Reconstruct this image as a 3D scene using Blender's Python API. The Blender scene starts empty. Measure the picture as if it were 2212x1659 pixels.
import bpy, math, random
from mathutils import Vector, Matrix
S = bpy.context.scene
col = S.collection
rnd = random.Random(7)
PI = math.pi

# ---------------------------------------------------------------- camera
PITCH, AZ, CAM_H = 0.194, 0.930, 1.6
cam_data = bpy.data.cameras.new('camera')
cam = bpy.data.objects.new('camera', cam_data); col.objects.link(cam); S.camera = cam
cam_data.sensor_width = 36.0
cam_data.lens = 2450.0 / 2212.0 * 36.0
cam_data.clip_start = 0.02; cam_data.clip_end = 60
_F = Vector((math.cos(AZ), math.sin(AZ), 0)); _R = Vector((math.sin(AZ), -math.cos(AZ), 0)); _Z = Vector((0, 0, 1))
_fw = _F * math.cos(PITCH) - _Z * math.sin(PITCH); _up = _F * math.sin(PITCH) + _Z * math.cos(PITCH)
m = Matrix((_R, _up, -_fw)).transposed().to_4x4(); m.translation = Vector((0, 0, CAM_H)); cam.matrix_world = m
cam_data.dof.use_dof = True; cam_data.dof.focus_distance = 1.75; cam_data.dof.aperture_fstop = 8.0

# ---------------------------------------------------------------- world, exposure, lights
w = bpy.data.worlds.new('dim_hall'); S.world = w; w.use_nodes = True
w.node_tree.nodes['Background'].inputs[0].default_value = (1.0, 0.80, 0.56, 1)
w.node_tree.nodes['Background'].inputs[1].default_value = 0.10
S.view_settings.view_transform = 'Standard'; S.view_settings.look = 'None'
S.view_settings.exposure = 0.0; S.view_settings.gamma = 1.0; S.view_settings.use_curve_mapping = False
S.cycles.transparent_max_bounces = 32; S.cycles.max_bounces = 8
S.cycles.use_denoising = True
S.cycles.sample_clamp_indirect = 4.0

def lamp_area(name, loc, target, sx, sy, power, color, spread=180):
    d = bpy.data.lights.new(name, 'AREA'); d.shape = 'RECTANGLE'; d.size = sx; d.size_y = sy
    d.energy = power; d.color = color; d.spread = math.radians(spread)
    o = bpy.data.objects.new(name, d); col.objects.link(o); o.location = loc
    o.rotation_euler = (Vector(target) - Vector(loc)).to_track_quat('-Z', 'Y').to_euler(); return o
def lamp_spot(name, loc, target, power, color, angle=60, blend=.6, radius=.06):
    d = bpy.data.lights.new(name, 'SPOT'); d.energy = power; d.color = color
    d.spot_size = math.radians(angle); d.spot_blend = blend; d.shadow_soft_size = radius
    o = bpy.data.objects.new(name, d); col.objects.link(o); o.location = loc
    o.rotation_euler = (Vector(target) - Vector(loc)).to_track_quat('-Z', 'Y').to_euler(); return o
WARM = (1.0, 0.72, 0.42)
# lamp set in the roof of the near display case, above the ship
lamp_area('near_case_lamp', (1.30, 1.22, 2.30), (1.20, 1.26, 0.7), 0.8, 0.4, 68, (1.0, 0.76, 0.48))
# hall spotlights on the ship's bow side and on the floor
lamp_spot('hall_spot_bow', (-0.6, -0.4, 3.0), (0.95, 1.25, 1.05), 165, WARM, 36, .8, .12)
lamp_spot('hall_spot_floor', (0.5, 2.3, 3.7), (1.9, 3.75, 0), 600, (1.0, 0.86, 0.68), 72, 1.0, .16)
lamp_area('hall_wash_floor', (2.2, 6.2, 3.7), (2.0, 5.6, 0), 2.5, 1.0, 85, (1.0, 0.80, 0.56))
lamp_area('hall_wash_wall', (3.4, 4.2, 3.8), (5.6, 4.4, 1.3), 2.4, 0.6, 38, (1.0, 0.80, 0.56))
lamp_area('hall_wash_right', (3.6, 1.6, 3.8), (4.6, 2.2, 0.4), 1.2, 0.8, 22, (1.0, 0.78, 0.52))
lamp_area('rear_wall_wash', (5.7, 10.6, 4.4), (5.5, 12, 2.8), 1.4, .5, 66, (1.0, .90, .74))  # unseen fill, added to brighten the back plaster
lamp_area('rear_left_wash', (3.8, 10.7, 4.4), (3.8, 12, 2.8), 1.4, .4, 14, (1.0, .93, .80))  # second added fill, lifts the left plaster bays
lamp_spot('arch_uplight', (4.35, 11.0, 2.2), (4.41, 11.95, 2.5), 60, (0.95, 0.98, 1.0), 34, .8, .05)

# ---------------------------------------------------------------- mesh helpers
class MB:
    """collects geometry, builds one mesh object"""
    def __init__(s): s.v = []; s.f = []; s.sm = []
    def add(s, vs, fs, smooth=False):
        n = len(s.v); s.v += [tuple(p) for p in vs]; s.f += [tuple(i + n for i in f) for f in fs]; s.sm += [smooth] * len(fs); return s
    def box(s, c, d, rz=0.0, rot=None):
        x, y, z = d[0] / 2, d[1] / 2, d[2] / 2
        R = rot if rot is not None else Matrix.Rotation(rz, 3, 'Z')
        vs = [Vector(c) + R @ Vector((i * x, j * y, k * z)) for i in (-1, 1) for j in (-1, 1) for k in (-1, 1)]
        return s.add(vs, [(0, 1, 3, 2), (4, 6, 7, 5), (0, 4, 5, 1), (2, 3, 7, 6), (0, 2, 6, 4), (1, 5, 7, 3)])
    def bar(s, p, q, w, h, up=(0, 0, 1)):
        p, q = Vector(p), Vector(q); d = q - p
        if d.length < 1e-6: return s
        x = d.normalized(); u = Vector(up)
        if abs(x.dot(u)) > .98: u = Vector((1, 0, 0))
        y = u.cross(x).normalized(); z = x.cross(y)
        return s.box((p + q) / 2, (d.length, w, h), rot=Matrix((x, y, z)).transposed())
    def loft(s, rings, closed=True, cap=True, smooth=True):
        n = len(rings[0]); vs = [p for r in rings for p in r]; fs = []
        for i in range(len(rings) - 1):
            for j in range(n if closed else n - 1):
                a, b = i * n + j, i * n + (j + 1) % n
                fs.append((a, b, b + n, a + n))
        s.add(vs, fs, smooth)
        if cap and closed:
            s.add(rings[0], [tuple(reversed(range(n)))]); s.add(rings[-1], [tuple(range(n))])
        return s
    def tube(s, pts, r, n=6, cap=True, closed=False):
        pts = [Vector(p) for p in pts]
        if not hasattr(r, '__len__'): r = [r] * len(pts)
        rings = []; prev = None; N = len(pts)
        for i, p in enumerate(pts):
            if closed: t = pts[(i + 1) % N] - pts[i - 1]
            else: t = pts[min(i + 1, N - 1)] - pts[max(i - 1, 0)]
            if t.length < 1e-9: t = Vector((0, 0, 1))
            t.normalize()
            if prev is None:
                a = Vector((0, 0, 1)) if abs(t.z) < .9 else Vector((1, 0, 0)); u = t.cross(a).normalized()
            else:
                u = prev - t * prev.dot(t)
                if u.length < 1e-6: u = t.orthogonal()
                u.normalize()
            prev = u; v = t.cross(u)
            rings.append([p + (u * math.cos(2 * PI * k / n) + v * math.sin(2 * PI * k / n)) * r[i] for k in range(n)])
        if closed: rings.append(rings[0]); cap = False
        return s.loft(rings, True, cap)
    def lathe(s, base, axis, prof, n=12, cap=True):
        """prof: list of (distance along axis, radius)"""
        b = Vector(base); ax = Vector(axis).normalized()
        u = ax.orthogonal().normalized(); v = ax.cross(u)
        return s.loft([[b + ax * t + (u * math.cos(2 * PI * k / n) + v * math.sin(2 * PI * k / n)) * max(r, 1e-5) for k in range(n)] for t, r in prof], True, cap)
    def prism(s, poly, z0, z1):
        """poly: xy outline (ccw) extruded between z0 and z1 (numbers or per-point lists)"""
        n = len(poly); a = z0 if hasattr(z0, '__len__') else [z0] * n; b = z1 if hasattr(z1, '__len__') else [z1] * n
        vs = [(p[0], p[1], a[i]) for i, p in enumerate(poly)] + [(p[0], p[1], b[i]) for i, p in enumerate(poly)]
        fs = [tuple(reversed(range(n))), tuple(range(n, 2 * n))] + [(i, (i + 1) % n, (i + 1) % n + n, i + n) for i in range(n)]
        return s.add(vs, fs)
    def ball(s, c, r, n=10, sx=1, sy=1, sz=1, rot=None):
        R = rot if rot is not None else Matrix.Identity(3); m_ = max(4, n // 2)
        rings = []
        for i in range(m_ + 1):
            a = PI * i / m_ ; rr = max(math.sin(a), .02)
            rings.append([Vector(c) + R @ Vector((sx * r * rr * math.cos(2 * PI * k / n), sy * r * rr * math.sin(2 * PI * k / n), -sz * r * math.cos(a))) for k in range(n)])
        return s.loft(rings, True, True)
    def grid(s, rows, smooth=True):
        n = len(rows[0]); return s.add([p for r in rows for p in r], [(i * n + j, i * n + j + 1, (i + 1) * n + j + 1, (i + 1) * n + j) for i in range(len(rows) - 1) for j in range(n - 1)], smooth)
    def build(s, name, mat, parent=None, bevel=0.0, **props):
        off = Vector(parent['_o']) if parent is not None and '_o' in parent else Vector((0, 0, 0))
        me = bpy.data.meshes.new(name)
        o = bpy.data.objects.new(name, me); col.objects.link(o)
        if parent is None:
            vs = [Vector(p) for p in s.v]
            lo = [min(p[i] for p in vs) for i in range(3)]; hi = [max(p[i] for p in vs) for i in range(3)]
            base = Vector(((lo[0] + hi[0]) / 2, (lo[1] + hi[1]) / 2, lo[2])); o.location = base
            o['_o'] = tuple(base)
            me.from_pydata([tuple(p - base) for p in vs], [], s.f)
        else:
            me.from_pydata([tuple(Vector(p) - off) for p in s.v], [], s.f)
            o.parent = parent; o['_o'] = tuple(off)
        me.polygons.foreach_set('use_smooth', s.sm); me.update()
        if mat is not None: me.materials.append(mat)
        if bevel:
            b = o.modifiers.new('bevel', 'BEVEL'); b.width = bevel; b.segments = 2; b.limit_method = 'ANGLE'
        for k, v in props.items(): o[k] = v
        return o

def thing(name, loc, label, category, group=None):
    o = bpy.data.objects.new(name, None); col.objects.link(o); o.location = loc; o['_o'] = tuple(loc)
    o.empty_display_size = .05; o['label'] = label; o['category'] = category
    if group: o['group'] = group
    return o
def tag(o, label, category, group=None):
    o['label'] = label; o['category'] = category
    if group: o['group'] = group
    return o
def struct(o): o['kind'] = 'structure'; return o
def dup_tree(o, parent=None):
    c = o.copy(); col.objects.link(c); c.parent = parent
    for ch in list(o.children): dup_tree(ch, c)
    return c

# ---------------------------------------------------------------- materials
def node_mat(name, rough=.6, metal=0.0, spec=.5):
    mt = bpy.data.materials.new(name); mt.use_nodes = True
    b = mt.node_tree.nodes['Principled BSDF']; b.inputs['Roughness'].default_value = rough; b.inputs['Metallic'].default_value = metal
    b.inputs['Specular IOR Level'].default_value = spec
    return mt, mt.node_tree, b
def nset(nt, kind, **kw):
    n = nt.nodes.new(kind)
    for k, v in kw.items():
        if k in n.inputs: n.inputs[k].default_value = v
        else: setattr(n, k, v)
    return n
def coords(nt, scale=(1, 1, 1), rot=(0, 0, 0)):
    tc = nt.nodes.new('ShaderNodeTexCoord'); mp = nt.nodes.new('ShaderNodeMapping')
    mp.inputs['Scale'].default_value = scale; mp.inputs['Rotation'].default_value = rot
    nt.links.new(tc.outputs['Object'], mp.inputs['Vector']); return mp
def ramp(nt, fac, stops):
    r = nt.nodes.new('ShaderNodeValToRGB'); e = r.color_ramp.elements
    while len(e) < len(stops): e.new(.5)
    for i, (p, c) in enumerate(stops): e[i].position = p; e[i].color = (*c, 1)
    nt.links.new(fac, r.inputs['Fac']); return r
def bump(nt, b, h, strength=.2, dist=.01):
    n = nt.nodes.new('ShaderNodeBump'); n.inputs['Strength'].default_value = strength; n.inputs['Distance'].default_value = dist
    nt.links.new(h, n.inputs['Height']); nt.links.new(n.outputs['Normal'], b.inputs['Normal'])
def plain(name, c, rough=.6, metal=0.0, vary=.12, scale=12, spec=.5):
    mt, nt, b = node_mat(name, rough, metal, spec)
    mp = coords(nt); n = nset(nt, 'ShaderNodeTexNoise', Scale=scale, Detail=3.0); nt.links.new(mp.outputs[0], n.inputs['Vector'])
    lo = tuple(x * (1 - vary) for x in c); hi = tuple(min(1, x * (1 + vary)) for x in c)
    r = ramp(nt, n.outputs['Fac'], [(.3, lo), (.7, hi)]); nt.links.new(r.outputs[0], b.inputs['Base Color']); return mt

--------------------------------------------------

Set down verbatim only the lines between the start of the data above and the line with "cam_data.dof.use_dof = True;", both boundaries included.

### SOLVED EXERCISE:
Reconstruct this image as a 3D scene using Blender's Python API. The Blender scene starts empty. Measure the picture as if it were 2212x1659 pixels.
import bpy, math, random
from mathutils import Vector, Matrix
S = bpy.context.scene
col = S.collection
rnd = random.Random(7)
PI = math.pi

# ---------------------------------------------------------------- camera
PITCH, AZ, CAM_H = 0.194, 0.930, 1.6
cam_data = bpy.data.cameras.new('camera')
cam = bpy.data.objects.new('camera', cam_data); col.objects.link(cam); S.camera = cam
cam_data.sensor_width = 36.0
cam_data.lens = 2450.0 / 2212.0 * 36.0
cam_data.clip_start = 0.02; cam_data.clip_end = 60
_F = Vector((math.cos(AZ), math.sin(AZ), 0)); _R = Vector((math.sin(AZ), -math.cos(AZ), 0)); _Z = Vector((0, 0, 1))
_fw = _F * math.cos(PITCH) - _Z * math.sin(PITCH); _up = _F * math.sin(PITCH) + _Z * math.cos(PITCH)
m = Matrix((_R, _up, -_fw)).transposed().to_4x4(); m.translation = Vector((0, 0, CAM_H)); cam.matrix_world = m
cam_data.dof.use_dof = True; cam_data.dof.focus_distance = 1.75; cam_data.dof.aperture_fstop = 8.0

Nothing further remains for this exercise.